Cour de Cassation – première chambre – 4 novembre 2015 – n° 14-23662
C’est ce que viennent de rappeler les magistrats de la Cour de Cassation, dans un arrêt rendu par la 1ère chambre, le 4 novembre 2015, faisant remarquer, implicitement, qu’il faut savoir lire un texte de loi.
La donation partage est un acte notarié, par lequel le donateur (un ou deux époux, souvent), répartit la totalité ou une fraction de ses biens meubles et immeubles entre les donataires qui doivent être ses héritiers probables (souvent les enfants du couple).
La matière est réglée par les articles 1075 et suivants du code civil.
Cette formule, bien connue des notaires et des avocats spécialistes du droit des successions, a connu et connaît encore, un certains succès au regard de ses avantages :
- elle opère un partage définitif des biens donnés entre ses bénéficiaires,
- lequel partage ne pourra pas être remis en cause après le décès du donateur,
- les biens donnés sont définitivement évalués au jour de la donation-partage, donc seule la valeur nominale sera prise en compte.
Ce qui veut dire que ce qui est donné sous cette forme en 2015, est évalué en 2015 et sera pris en compte, au jour du décès du donateur pour la valeur 2015.
Peu importe qu’interviennent, entre la donation partage et le décès du donateur, une inflation, une dévaluation, l’augmentation de la valeur de certains biens et la diminution de certains autres, et d’une manière générale, un quelconque évènement affectant la valeur d’un ou plusieurs des biens « donnés-partagés ». Et ce, même si le décès du « donateur-partageant » ne se produit que 10, 15, 20 ans ou plus au delà !

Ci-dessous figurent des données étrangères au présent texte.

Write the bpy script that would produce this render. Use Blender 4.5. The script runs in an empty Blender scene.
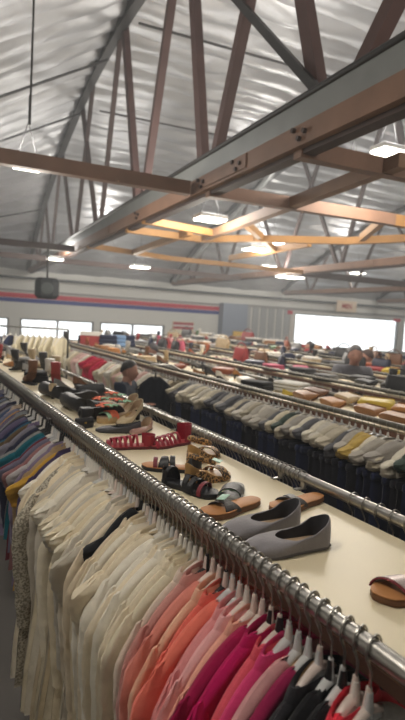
import bpy, math, random
from mathutils import Vector, Matrix, noise
random.seed(7)
PI = math.pi
sc = bpy.context.scene
col = sc.collection
R = random.Random(11)

# ------------------------------------------------------------------ camera model (world: racks run along Y, floor z = 0)
CAMZ = 1.95
F_PX = 532.46
HEAD, PITCH, ROLL = math.radians(29.596), math.radians(-4.53), math.radians(-3.395)
fwd = Vector((math.sin(HEAD) * math.cos(PITCH), math.cos(HEAD) * math.cos(PITCH), math.sin(PITCH)))
rgt = Vector((math.cos(HEAD), -math.sin(HEAD), 0))
upv = rgt.cross(fwd)
c_, s_ = math.cos(ROLL), math.sin(ROLL)
cr = c_ * rgt - s_ * upv
cu = c_ * upv + s_ * rgt
def P(x, y, z):
    """point of the horizontal plane z seen at photo pixel x, y"""
    d = fwd * F_PX + cr * (x - 202.5) - cu * (y - 360)
    t = (z - CAMZ) / d.z
    return Vector((d.x * t, d.y * t, z))
def PD(x, y, dist):
    """point at horizontal distance dist seen at photo pixel x, y"""
    d = fwd * F_PX + cr * (x - 202.5) - cu * (y - 360)
    t = dist / math.hypot(d.x, d.y)
    return Vector((d.x * t, d.y * t, CAMZ + d.z * t))
DEL = math.radians(5.026)             # the building is turned 5 degrees against the racks
def B(bx, by, z):
    return Vector((bx * math.cos(DEL) + by * math.sin(DEL), -bx * math.sin(DEL) + by * math.cos(DEL), z))
S = 1.5
def BS(bx, by, z):                    # building units relative to the eye
    return B(bx * S, by * S, CAMZ + z * S)

# ------------------------------------------------------------------ materials
def lin(c):
    o = []
    for v in c[:3]:
        v /= 255.0
        o.append(v / 12.92 if v <= .04045 else ((v + .055) / 1.055) ** 2.4)
    return (*o, 1)
MC = {}
def mat(name, c, rough=.6, metal=0., var=.0, vscale=8., bump=0., bscale=40., c2=None, sheen=0., coat=0., trans=0., stretch=None, spec=None):
    if name in MC: return MC[name]
    m = bpy.data.materials.new(name); m.use_nodes = True
    nt = m.node_tree; b = nt.nodes['Principled BSDF']
    b.inputs['Roughness'].default_value = rough
    b.inputs['Metallic'].default_value = metal
    if spec is not None: b.inputs['Specular IOR Level'].default_value = spec
    if sheen: b.inputs['Sheen Weight'].default_value = sheen
    if coat: b.inputs['Coat Weight'].default_value = coat
    if trans: b.inputs['Transmission Weight'].default_value = trans
    L = lin(c); b.inputs['Base Color'].default_value = L
    tc = None
    if var or bump or c2:
        tc = nt.nodes.new('ShaderNodeTexCoord')
        mp = nt.nodes.new('ShaderNodeMapping'); nt.links.new(tc.outputs['Object'], mp.inputs[0])
        if stretch: mp.inputs['Scale'].default_value = stretch
    if var or c2:
        n = nt.nodes.new('ShaderNodeTexNoise'); n.inputs['Scale'].default_value = vscale; n.inputs['Detail'].default_value = 4
        nt.links.new(mp.outputs[0], n.inputs['Vector'])
        r = nt.nodes.new('ShaderNodeValToRGB')
        if c2: a, z = L, lin(c2); r.color_ramp.elements[0].position = .42; r.color_ramp.elements[1].position = .58
        else:
            a = tuple(v * (1 - var) for v in L[:3]) + (1,); z = tuple(min(1, v * (1 + var)) for v in L[:3]) + (1,)
            r.color_ramp.elements[0].position = .3; r.color_ramp.elements[1].position = .7
        r.color_ramp.elements[0].color = a; r.color_ramp.elements[1].color = z
        nt.links.new(n.outputs['Fac'], r.inputs[0]); nt.links.new(r.outputs[0], b.inputs['Base Color'])
    if bump:
        n2 = nt.nodes.new('ShaderNodeTexNoise'); n2.inputs['Scale'].default_value = bscale; n2.inputs['Detail'].default_value = 5
        nt.links.new(mp.outputs[0], n2.inputs['Vector'])
        bp = nt.nodes.new('ShaderNodeBump'); bp.inputs['Strength'].default_value = bump; bp.inputs['Distance'].default_value = .02
        nt.links.new(n2.outputs['Fac'], bp.inputs['Height']); nt.links.new(bp.outputs[0], b.inputs['Normal'])
    MC[name] = m
    return m
def fab(c, kind='f'):
    return mat('fabric_%d_%d_%d' % tuple(c), c, .85, var=.05, vscale=30, bump=.3, bscale=22, sheen=.15, spec=.2)
def leather(c): return mat('leather_%d_%d_%d' % tuple(c), c, .45, var=.12, vscale=12, bump=.15, bscale=120)
def emit(name, c, st):
    m = bpy.data.materials.new(name); m.use_nodes = True
    b = m.node_tree.nodes['Principled BSDF']; b.inputs['Base Color'].default_value = lin(c)
    b.inputs['Emission Color'].default_value = lin(c); b.inputs['Emission Strength'].default_value = st
    return m
def leopard(name, base, spot):
    m = bpy.data.materials.new(name); m.use_nodes = True; nt = m.node_tree; b = nt.nodes['Principled BSDF']; b.inputs['Roughness'].default_value = .5
    tc = nt.nodes.new('ShaderNodeTexCoord'); v = nt.nodes.new('ShaderNodeTexVoronoi'); v.inputs['Scale'].default_value = 95
    nt.links.new(tc.outputs['Object'], v.inputs['Vector'])
    r = nt.nodes.new('ShaderNodeValToRGB'); e = r.color_ramp.elements
    e[0].position = .18; e[0].color = lin((120, 85, 45)); e[1].position = .55; e[1].color = lin(base)
    k = e.new(.28); k.color = lin(spot); k = e.new(.46); k.color = lin(spot)
    nt.links.new(v.outputs['Distance'], r.inputs[0]); nt.links.new(r.outputs[0], b.inputs['Base Color'])
    return m
CHROME = mat('chrome', (178, 175, 170), .30, 1., var=.08, vscale=60)
WIRE = mat('hook_wire', (160, 157, 152), .32, 1.)
WHITEP = mat('white_plastic', (225, 220, 212), .35)
PINKP = mat('pale_plastic', (222, 205, 196), .35)
CLEARP = mat('clear_plastic', (205, 205, 205), .15, spec=.7)
BLACKP = mat('black_plastic', (22, 22, 25), .35)
WOODH = mat('hanger_wood', (190, 150, 95), .4, var=.15, vscale=6, stretch=(1, 12, 12))
LAMIN = mat('cream_laminate', (232, 218, 186), .42, var=.025, vscale=5)
EDGE = mat('brown_edge_band', (120, 84, 66), .5)
RAILD = mat('dull_rail', (104, 101, 92), .45, .7, var=.1, vscale=20)
DARKM = mat('dark_rack_metal', (58, 56, 54), .5, .6)
# ------------------------------------------------------------------ mesh builder
class MB:
    def __init__(s): s.v = []; s.f = []
    def add(s, vs, fs):
        o = len(s.v); s.v += [tuple(v) for v in vs]; s.f += [tuple(i + o for i in f) for f in fs]; return s
    def grid(s, rows, close_u=False):
        n = len(rows[0]); fs = []
        for i in range(len(rows) - 1):
            for j in range(n if close_u else n - 1):
                k = (j + 1) % n
                fs.append((i * n + j, i * n + k, (i + 1) * n + k, (i + 1) * n + j))
        return s.add([p for r in rows for p in r], fs)
    def loft(s, rings, caps=True):
        n = len(rings[0]); o = len(s.v); s.grid(rings, True)
        if caps:
            s.f.append(tuple(o + i for i in reversed(range(n)))); q = o + (len(rings) - 1) * n; s.f.append(tuple(q + i for i in range(n)))
        return s
    def tube(s, pts, r, n=8, caps=True, flat=1.0, closed=False):
        pts = [Vector(p) for p in pts]; rings = []; up = None
        N = len(pts)
        for i, p in enumerate(pts):
            if closed: t = (pts[(i + 1) % N] - pts[i - 1])
            else: t = (pts[min(i + 1, N - 1)] - pts[max(i - 1, 0)])
            t.normalize()
            if up is None:
                up = Vector((0, 0, 1)) if abs(t.z) < .9 else Vector((1, 0, 0))
            a = t.cross(up)
            if a.length < 1e-6: a = t.orthogonal()
            a.normalize(); b = a.cross(t).normalized(); up = b
            rr = r[i] if isinstance(r, (list, tuple)) else r
            rings.append([p + a * math.cos(2 * PI * k / n) * rr + b * math.sin(2 * PI * k / n) * rr * flat for k in range(n)])
        if closed: rings.append(rings[0]); caps = False
        return s.loft(rings, caps)
    def box(s, c, d, bev=0., rot=None):
        cx, cy, cz = c; x, y, z = d[0] / 2, d[1] / 2, d[2] / 2
        b = min(bev, x * .9, y * .9, z * .9)
        rings = []
        def ring(hx, hy, zz, r):
            q = []
            for sx, sy, a0 in ((1, 1, 0), (-1, 1, 90), (-1, -1, 180), (1, -1, 270)):
                for k in range(3):
                    a = math.radians(a0 + 45 * k); q.append(Vector((sx * (hx - r) + r * math.cos(a), sy * (hy - r) + r * math.sin(a), zz)))
            return q
        if b > 0:
            for zz, ins in ((-z, b), (-z + b * .3, b * .3), (-z + b, 0), (z - b, 0), (z - b * .3, b * .3), (z, b)):
                rings.append(ring(x - ins, y - ins, zz, b))
        else:
            rings = [[Vector((i * x, j * y, k * z)) for i, j in ((1, 1), (-1, 1), (-1, -1), (1, -1))] for k in (-1, 1)]
        C = Vector(c)
        rings = [[(rot @ p if rot else p) + C for p in r] for r in rings]
        return s.loft(rings)
    def bar(s, a, b, w, h, up=Vector((0, 0, 1))):
        a, b = Vector(a), Vector(b); t = (b - a).normalized(); x = t.cross(up)
        if x.length < 1e-4: x = Vector((1, 0, 0))
        x.normalize(); y = x.cross(t)
        return s.loft([[p + x * w / 2 * i + y * h / 2 * j for i, j in ((1, 1), (-1, 1), (-1, -1), (1, -1))] for p in (a, b)])
    def lathe(s, prof, n=20, c=(0, 0, 0), sx=1., sy=1.):
        C = Vector(c)
        return s.loft([[C + Vector((r * sx * math.cos(2 * PI * k / n), r * sy * math.sin(2 * PI * k / n), z)) for k in range(n)] for r, z in prof])
    def xf(s, M): s.v = [tuple(M @ Vector(v)) for v in s.v]; return s
    def build(s, name, m, parent=None, smooth=True, label=None, kind=None):
        me = bpy.data.meshes.new(name); me.from_pydata(s.v, [], s.f); me.update()
        if smooth:
            me.polygons.foreach_set('use_smooth', [True] * len(me.polygons))
            try: me.set_sharp_from_angle(angle=math.radians(48))
            except Exception: pass
        o = bpy.data.objects.new(name, me); col.objects.link(o)
        if m: me.materials.append(m)
        if parent: o.parent = parent
        if label: o['label'] = label
        if kind: o['kind'] = kind
        return o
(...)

Ce dernier avantage est considérable, car les donations « simples » font l’objet d’une ré-évaluation au jour du partage définitif, donc après le décès u donateur !
Telle est en effet la règle, exceptionnelle, posée par l’article 1078 du code civil.
Deux frères avaient bénéficié, le 21 novembre 1996, d’une donation partage et l’acte notarié portait l’estimation des divers biens donnés.
Après le décès du donateur, intervenu plusieurs années après la donation-partage, l’un des deux, s’estimant lésé, en vint à contester cette évaluation ; son frère lui refusa, se fondant sur la règle posée par l’article 1078 du code civil : ce qui a été évalué au moment de la donation partage, ne peut être ré-évalué.
La Cour d’Appel de Bastia donnait raison à ce dernier, pour le motif de droit par lui invoqué.
Par l’arrêt précité, les magistrats de la Cour de Cassation la désapprouvent en notant : « Qu’en statuant ainsi, alors qu’en cas d’action en réduction, l’article 1078, texte d’exception, prévoit une évaluation des biens au jour de la donation-partage et n’impose pas de retenir celle figurant dans l’acte, la cour d’appel a violé les textes susvisés ; »
En effet le texte de loi impose le principe de l ‘évaluation au jour de la donation, mais ne contraint pas les juges à accepter l’évaluation qui a pu être faite par les donateurs et acceptée par les donataires dans l’acte de « donation-partage ».
Heureuse nouvelle pour certains donataires, soumis au diktat du donateur, ainsi exprimé (officieusement bien sur !) à ses bénéficiaires : « voilà mon choix, voilà mes conditions, voilà mes chiffres, c’est à prendre tel quel ou tu n’auras rien ! » .
De telle sorte qu’un fils se trouvait contraint d’accepter la surestimation de sa part, tandis que son frère voyait la sienne outrageusement sous évaluée, la différence étant soit disant « compensée » par une confortable somme d’argent !
A suivre le raisonnement de la cour d’appel, le donataire défavorisé n’avait quasiment aucune chance, même avec le meilleur avocat, de faire rétablir l’égalité, qui est pourtant « l’âme du partage » et restait définitivement « floué ».
L’énoncé de principe de la Cour de Cassation vient heureusement rétablir la justice en permettant au donataire lésé de démontrer la tromperie initiale et de faire constater la valeur réelle de chaque bien « donné-partagé », au moment du partage.
Pour de telles situations, existe donc une solution que l’avocat spécialiste pourra mettre en oeuvre, à l’amiable ou de manière contentieuse.